The EFF, for the first time since its inception, is more popular than its firebrand president, Julius Malema.
This was revealed by Malema, who said he was happy that the party now had an image of its own not mirroring him.
Malema was engaging the media at Constitutional Hill in Braamfontein for the launch of the party’s countdown to its 10th anniversary bash at the FNB Stadium in Soweto on July 29.
“Research we conducted internally by Ipsos announced that the EFF is now more popular than Malema, which is what we have all been fighting for — that the party must have its own identity beyond the individual,” said the leader of the red berets.
“We have gone beyond the point where Malema is the person carrying the EFF to where it is. The EFF is carrying Malema and the rest of the members and that is good news for us. Today, the organisation has assumed a life of its own.”
The party was established in 2013 after Malema was expelled from the ANC the previous year.
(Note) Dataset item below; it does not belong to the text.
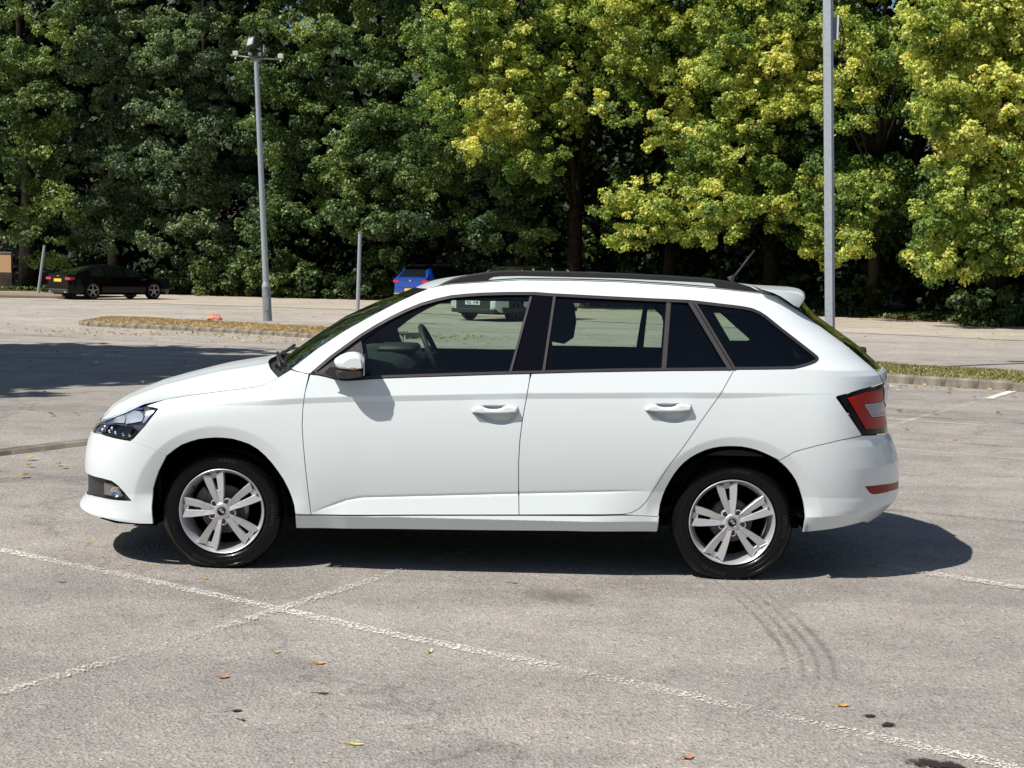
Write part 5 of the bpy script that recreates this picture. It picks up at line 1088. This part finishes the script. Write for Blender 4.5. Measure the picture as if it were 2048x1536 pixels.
M['bark_l'] = varied('pale_bark', (.04, .034, .026), (.085, .070, .054), 3.5, .95, .9, .03, spec=.05)
class Tree:
    def __init__(s, px, Y, lm, bark='bark', r=.30, lean=0.): s.px = px; s.Y = Y; s.lm = lm; s.C = []; s.r = []; s.t = []; s.bark = bark; s.R = r; s.lean = lean
def build_tree(tr, name, label, cat, group, per, size, seed, limbs=9, flat=.8, zmax=16., tv_=.13, back=0.):
    g = random.Random(seed); bp = px_at(tr.px, 600, tr.Y+back); base = Vector((bp[0], tr.Y+back, 0)); root = empty(name, base); tag(root, label, cat, group)
    C_ = np.array(tr.C) if tr.C else np.zeros((1, 3)); rel = C_-np.array(base)
    H = min(zmax, max(6., rel[:, 2].max()*.86)); pts = []; k = 10; x = y = 0.
    for i in range(k+1):
        f = i/k; pts.append(Vector((x+tr.lean*f, y, H*f-.1*(i == 0)))); x += g.uniform(-.12, .12); y += g.uniform(-.1, .1)
    b = MB(); b.tube(pts, [tr.R*(1.25 if i == 0 else 1-.80*i/k) for i in range(k+1)], 10); b.build('trunk', M[tr.bark], root, smooth=True)
    order = list(range(len(rel))); g.shuffle(order)
    lb = MB()
    for q in order[:limbs]:
        c = Vector(rel[q]); z0 = max(.8, min(H*.9, c.z*.62)); i = min(k-1, int(z0/H*k)); s0 = pts[i].lerp(pts[i+1], .5); mid = s0.lerp(c, .5)+Vector((g.uniform(-.2, .2), g.uniform(-.2, .2), .30)); r0 = tr.R*.26
        lb.tube([s0, s0.lerp(mid, .5)+Vector((0, 0, .1)), mid, mid.lerp(c, .6), c], [r0, r0*.8, r0*.6, r0*.4, r0*.15], 5, cap=False)
    if limbs: lb.build('limbs', M[tr.bark], root, smooth=True)['kind'] = 'stuff'
    leaves('crown', rel, tr.r, per, size, M[tr.lm], root, seed, flat, np.array(tr.t) if tr.t else None, tv_=tv_)
    return root
G_ = random.Random(5)
# yellow-green trees on the right: sprays of foliage hanging from the limbs
lime = [Tree(1155, 55, 'leaf_lime', r=.36, lean=-.7), Tree(1335, 53.5, 'leaf_lime', r=.28), Tree(1545, 51, 'leaf_lime', r=.33), Tree(1738, 47.5, 'leaf_lime', 'bark_l', r=.22), Tree(1985, 43, 'leaf_lime', r=.33)]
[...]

It contested its first elections in 2014, where just more than a million voters gave it the nod for the National Assembly and provincial legislatures across the country.
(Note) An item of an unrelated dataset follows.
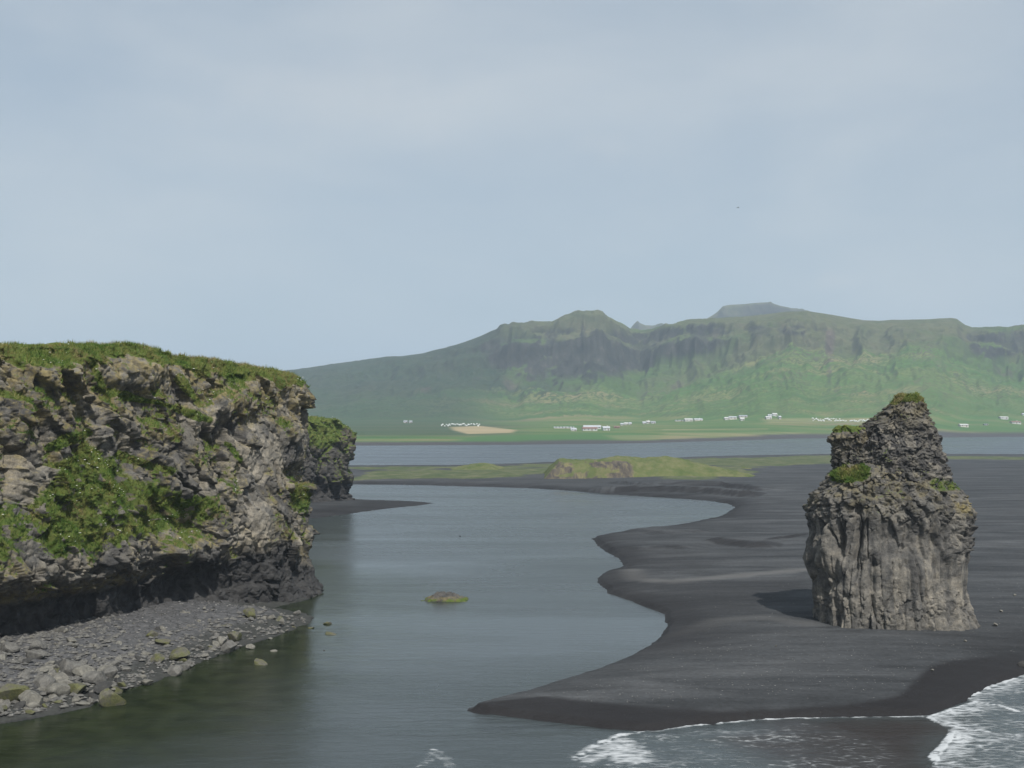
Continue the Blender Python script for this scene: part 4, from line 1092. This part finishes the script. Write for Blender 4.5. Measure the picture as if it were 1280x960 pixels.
rock(186, 800, 20, 2, 'brownish boulder on the middle of the shingle bank')
rock(172, 829, 20, 3, 'dark rounded rock touching a mossy one on the shingle')
rock(195, 829, 20, 2, 'round olive-mossed stone next to a dark rock on the shingle')
rock(222, 825, 32, 2, 'peaked brown boulder near the middle of the shingle bank')
rock(216, 845, 24, 0, 'grey boulder at the waterline below the peaked brown one')
rock(230, 838, 18, 0, 'small pointed grey boulder at the waterline right of its neighbour')
rock(183, 858, 20, 1, 'white-flecked rock standing in the shallow water')
rock(152, 859, 14, 2, 'small yellowish rock standing in the shallow water near the green-stained one')
rock(203, 808, 22, 2, 'low brown slab behind the peaked boulder')
rock(292, 802, 24, 2, 'pale yellow mossy boulder at the edge of the shingle by the water')
rock(276, 806, 20, 1, 'light grey boulder left of the pale yellow mossy one')
rock(286, 814, 24, 0, 'low grey boulder at the waterline under the pale yellow mossy one')
rock(300, 776, 26, 2, 'bright green-yellow mossy rock near the end of the shingle bank', sq=(1.1, .9, .6))
rock(282, 785, 24, 2, 'wide green-yellow mossy slab on the shingle bank', sq=(1.1, .9, .5))
rock(312, 772, 20, 2, 'mossy rock at the far right of the mossy group on the shingle')
rock(262, 788, 22, 0, 'low grey-brown outcrop left of the mossy slabs', sq=(1.2, .9, .5))
rock(345, 779, 26, 2, 'mossy slab leaning beside an upright pale stone near the shingle tip', sq=(1.2, .9, .6))
rock(352, 781, 11, 1, 'narrow upright pale stone near the shingle tip', sq=(.6, .6, 1.5))
rock(325, 832, 28, 2, 'green weed-covered rock awash in the dark water off the shingle', sink=.35, sq=(1, .8, .7))
rock(411, 794, 22, 2, 'larger flat mossy rock poking out of the lagoon off the shingle tip', sink=.35, sq=(1.1, .7, .45))
rock(407, 781, 15, 2, 'small green rock poking out of the lagoon just behind the larger flat one', sink=.35, sq=(1, .8, .6))
rock(387, 786, 12, 2, 'tiny green rock awash closest to the shingle tip', sink=.4, sq=(1, .8, .5))
rock(406, 814, 9, 3, 'tiny dark rock awash nearest the viewer of those off the shingle tip', sink=.35, sq=(1, .8, .5))
rock(342, 815, 12, 1, 'small pale rock awash off the shingle between two green ones', sink=.3, sq=(1, .8, .6))
rock(312, 812, 14, 1, 'small pale stone at the waterline right of the mossy boulder', sink=.3)
rock(337, 799, 14, 1, 'thin pale flat stone at the waterline near the shingle tip', sq=(1.2, .7, .4))
# low rock island in the lagoon
P = at_z(552, 752, 0)
xi, yi = np.meshgrid(np.linspace(-3.6, 3.4, 150), np.linspace(-1.6, 2.2, 90))
pi_ = np.stack([xi.ravel() + 40, yi.ravel(), 0 * xi.ravel()], 1)
prof_i = np.interp(xi, [-3.4, -2.2, -1.4, -.6, .2, 1.0, 1.8, 2.4, 3.0, 3.3], [0, .1, .55, 1.1, 1.05, .95, .7, .5, .2, 0])
zi = prof_i * np.clip(1 - ((yi - .3) / 1.7) ** 2, 0, 1) ** .6 + (0.12 * fbm(pi_ / 1.0, 4, 601) + blocks(pi_, .8, 602, .12, .3, .12) * .7).reshape(xi.shape) * (prof_i > .05) - .12
pk = np.stack([xi + P[0], yi + P[1] + 1.2, zi], -1)
n1 = fbm(pi_ / .9, 3, 604).reshape(xi.shape)
me = mesh_np('rock_islet', pk.reshape(-1, 3), grid_faces(*xi.shape), {'grass': 0.5 * sstep(.45, .2, zi + .15 * n1) + .25 * (xi > .6) * (n1 > -.1), 'lichen': .5 * (zi < .5), 'dark': .9 * sstep(.16, .04, zi), 'tone': .2 + 0 * zi})
link('rock_islet', me, M_CLIFF, label='low weedy rock islet alone in the middle of the lagoon', category='rock')

# more countable stones on the shingle bank
band = P_SHELF
GL = 'loose grey stone among many on the shingle bank under the left cliff'
n = 0
while n < 285:
    px, py = random.uniform(-30, 380), random.uniform(755, 900)
    P = ground_at(px, py)
    s = float(poly_sd(np.array([[P[0]]]), np.array([[P[1]]]), P_SHELF)[0, 0])
    lim = np.interp(px, [0, 60, 130, 200, 250, 300, 390], [799, 789, 777, 762, 757, 757, 766])
    if s < 0.1 or py < lim + 3 or (n < 105 and not (px < 150 and py > 822)): continue
    heap = px < 150 and py > 822 and (n < 115 or random.random() < .5)
    mi = random.choice([0, 0, 1, 1, 1, 2, 3]) if heap or s < 3 else random.choice([0, 0, 1, 1, 3])
    wd = random.uniform(12, 26) if heap else random.choice([5, 6, 7, 8, 11, 14])
    where = 'in the rubble heap at the lower left' if heap else 'at the waterline of the left shingle' if s < 1.5 else 'high on the left shingle near the cliff foot' if py < lim + 14 else 'on the middle of the left shingle bank'
    lab = ('small ' if wd < 9 else 'middling ' if wd < 15 else 'large ') + ('grey', 'pale', 'mossy', 'dark')[mi] + ' loose stone ' + where
    rock(px, py, wd, mi, lab, sink=random.uniform(.25, .5), sq=(1, random.uniform(.7, 1), random.uniform(.6, 1)), group='loose stones on the shingle bank')
    n += 1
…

Their introduction to parliament would be a game-changer that saw the ratings of Parliament TV skyrocket to new records owing to their unorthodox style of opposing incumbent heads of state, from former president Jacob Zuma to his successor, Cyril Ramaphosa.
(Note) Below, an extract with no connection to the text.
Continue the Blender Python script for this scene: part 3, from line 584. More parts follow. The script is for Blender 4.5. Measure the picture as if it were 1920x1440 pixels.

In the 2016 local government elections, the EFF became kingmaker in the country’s main metros and they chose the DA over the ANC, which had governed since the dawn of democracy in South Africa.
The party also placed the big elephant in the room — the land question — firmly on the agenda of the country’s permanent political discourse.
Malema said they will be hosting a series of events ahead of the big one on July 29.